A mentira no Brasil é considerada prática naturalizada ao cotidiano, chegando ao ponto de integrar o rol de direitos dos acusados na esfera criminal, ato de autodefesa. Nos Estados Unidos, por exemplo, um réu que mente ao ser interrogado num processo criminal pratica o crime de perjúrio. Aqui, ele fica impune, o que contribui para a perda de credibilidade na Justiça e nas instituições públicas e dificulta extremamente a colheita das provas e a labuta diária de magistrados e integrantes do Ministério Público, estimulando comportamentos descomprometidos com a busca da verdade, que deveria eticamente nortear nosso.
Por falar em mentira, aos domingos, as filas são apoteóticas para ingressar nos 12 sonhados metros quadrados da Charlotte, abarrotados de bolsas, calçados e casacos superfakes das marcas mais desejadas pelos ávidos clientes: Prada, Louis Vuitton etc. São cópias praticamente idênticas aos produtos originais, com design muitíssimo próximo, o mesmo padrão de confecção.
As peças custam valores mais altos que as réplicas comuns, pela alta qualidade. Mas mesmo custando mais, ainda assim o valor pago é dezenas ou centenas de vezes inferior ao preço que seria pago pela peça na loja da respectiva grife.
Corajosa reportagem publicada na revista Piauí, de agosto, revela o submundo dos superfakes, mostrando que quantidade nada desprezível de pessoas consome estes produtos, pratica a deslealdade social naturalizada, de forma institucionalizada. Vive imersa na mentira comercializada, como se fosse algo legítimo, aceitável e verdadeiro. Um faz-de-conta cometido sob o signo do ilusionismo, criando-se a enganosa percepção geral de que estariam portando produtos originais, apresentando-se publicamente como se tivessem certo status, que na realidade não têm.
Essas pessoas circulam em shoppings, restaurantes, exposições e livrarias visando a induzir a erro os outros, imitam famosos e mesmo subcelebridades. Fraudadores da própria imagem, criando personagens fake para as redes sociais, com objetivos de alpinismo afetivo, golpismo político ou financeiro, ascensão social ou até meramente por questões de ego mal resolvidas.
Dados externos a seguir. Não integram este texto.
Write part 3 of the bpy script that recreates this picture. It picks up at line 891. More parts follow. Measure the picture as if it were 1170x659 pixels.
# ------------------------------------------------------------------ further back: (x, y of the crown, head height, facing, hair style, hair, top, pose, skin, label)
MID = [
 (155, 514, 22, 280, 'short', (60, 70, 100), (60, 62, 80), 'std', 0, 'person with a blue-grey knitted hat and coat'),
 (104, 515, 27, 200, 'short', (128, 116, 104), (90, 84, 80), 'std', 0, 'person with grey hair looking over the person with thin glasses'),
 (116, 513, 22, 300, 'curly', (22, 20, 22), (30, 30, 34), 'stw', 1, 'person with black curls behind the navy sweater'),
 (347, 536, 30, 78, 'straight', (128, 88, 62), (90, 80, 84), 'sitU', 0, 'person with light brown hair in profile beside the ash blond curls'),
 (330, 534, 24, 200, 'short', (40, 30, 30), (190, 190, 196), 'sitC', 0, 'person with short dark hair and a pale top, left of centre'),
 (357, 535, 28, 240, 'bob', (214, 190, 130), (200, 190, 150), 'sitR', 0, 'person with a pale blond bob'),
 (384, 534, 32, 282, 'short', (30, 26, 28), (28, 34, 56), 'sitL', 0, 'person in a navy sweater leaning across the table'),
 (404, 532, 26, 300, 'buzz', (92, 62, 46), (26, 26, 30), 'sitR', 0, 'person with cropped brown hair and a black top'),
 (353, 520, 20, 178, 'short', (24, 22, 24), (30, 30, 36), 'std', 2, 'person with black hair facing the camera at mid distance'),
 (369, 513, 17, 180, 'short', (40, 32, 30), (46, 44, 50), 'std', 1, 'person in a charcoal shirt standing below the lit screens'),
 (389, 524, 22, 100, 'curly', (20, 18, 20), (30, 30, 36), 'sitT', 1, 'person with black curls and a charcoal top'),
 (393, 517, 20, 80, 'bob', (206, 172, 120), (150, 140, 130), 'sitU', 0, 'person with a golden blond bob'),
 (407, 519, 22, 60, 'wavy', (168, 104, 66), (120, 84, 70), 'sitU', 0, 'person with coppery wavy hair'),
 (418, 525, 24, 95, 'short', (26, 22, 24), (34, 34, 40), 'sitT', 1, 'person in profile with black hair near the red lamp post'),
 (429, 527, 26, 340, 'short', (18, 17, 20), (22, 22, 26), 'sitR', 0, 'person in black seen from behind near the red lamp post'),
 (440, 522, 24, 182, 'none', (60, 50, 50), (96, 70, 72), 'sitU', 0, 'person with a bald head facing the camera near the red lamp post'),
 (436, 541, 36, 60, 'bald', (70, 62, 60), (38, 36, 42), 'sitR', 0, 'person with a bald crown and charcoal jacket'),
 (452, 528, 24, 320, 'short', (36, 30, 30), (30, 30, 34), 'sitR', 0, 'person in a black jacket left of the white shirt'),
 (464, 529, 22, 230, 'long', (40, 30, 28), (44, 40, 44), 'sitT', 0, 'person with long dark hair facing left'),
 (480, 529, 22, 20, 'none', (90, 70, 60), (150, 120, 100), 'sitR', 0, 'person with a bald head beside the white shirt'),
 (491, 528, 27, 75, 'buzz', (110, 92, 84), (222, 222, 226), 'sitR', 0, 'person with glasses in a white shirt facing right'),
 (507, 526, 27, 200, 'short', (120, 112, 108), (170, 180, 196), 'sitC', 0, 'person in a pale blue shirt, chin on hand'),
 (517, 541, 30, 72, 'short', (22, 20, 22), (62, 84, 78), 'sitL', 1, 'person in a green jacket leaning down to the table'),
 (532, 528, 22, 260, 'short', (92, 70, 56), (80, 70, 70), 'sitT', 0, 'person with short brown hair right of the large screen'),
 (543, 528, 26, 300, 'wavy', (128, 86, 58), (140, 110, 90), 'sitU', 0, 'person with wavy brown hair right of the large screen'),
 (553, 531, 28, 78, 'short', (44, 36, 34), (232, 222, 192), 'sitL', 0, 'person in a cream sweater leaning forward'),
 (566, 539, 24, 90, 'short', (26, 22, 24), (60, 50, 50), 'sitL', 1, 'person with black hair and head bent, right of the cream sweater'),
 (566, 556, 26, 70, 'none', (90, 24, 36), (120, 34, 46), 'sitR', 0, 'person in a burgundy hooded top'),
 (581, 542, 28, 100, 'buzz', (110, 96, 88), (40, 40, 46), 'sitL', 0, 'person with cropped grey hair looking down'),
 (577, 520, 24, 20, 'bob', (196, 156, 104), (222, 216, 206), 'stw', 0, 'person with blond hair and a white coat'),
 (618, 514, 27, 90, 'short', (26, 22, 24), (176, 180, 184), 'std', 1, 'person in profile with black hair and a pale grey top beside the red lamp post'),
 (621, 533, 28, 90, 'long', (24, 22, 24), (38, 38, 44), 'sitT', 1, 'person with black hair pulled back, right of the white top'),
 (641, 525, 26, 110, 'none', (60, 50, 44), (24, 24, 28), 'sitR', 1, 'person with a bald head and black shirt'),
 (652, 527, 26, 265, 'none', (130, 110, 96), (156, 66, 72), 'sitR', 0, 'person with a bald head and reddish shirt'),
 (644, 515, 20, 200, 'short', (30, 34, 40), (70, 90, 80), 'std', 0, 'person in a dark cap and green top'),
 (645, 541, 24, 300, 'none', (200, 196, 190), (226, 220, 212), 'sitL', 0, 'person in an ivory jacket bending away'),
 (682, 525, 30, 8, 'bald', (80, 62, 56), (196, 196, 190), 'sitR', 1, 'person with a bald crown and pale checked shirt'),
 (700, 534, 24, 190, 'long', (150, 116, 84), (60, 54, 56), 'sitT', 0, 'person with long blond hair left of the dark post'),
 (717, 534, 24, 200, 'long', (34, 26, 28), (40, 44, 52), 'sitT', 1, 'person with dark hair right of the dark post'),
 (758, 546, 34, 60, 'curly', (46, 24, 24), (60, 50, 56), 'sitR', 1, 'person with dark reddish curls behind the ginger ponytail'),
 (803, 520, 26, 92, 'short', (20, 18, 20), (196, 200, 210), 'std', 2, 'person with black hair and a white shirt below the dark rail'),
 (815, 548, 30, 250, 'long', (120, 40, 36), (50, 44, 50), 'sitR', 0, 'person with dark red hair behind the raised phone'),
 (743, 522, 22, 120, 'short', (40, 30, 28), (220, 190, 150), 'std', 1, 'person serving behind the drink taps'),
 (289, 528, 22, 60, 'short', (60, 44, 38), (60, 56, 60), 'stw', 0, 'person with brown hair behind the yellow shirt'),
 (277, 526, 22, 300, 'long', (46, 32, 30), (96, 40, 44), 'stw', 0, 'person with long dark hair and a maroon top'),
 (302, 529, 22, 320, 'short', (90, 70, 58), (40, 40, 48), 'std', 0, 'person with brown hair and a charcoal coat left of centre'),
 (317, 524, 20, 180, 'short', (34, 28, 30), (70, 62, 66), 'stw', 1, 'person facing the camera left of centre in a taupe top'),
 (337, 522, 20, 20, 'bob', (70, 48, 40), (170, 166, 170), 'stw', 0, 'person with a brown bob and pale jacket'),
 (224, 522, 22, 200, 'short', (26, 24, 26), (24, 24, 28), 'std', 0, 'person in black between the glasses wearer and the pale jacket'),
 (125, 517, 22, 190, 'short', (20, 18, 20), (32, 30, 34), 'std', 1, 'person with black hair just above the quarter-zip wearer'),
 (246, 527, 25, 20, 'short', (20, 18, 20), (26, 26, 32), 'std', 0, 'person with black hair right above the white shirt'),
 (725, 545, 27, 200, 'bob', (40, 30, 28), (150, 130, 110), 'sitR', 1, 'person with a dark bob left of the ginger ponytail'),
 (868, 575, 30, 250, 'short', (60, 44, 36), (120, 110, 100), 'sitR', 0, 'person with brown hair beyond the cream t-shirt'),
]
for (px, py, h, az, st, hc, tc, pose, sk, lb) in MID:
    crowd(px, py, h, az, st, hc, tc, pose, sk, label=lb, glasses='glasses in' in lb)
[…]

Por isto mesmo é que nos tempos pós-modernos, os boatos mentirosos difundidos boca a boca ou por meio digital se tornaram um verdadeiro câncer, sendo extremamente trabalhoso o processo de neutralização e proteção da imagem e da reputação diante da velocidade de circulação das informações falsas e mentirosas. Como disse sabiamente Warren Buffett: “Demoramos 20 anos para construir nossa reputação, e ela em 5 minutos pode ser destruída”.
Mas toda moeda sempre tem 2 lados e naturalmente todo aquele e toda aquela que dissemina ou propala informação, que sabe ser inverdade, responderá civil e criminalmente por estes atos a título de danos materiais e morais, assim como por difamação e denunciação caluniosa, diante da evidência que tinha ciência de se tratar de inverdade. Na pós-verdade, vivemos tempos difíceis, em que as narrativas praticamente suplantaram a busca da verdade, mas em nome da ética jamais podemos desistir de lutar para que essa busca prevaleça.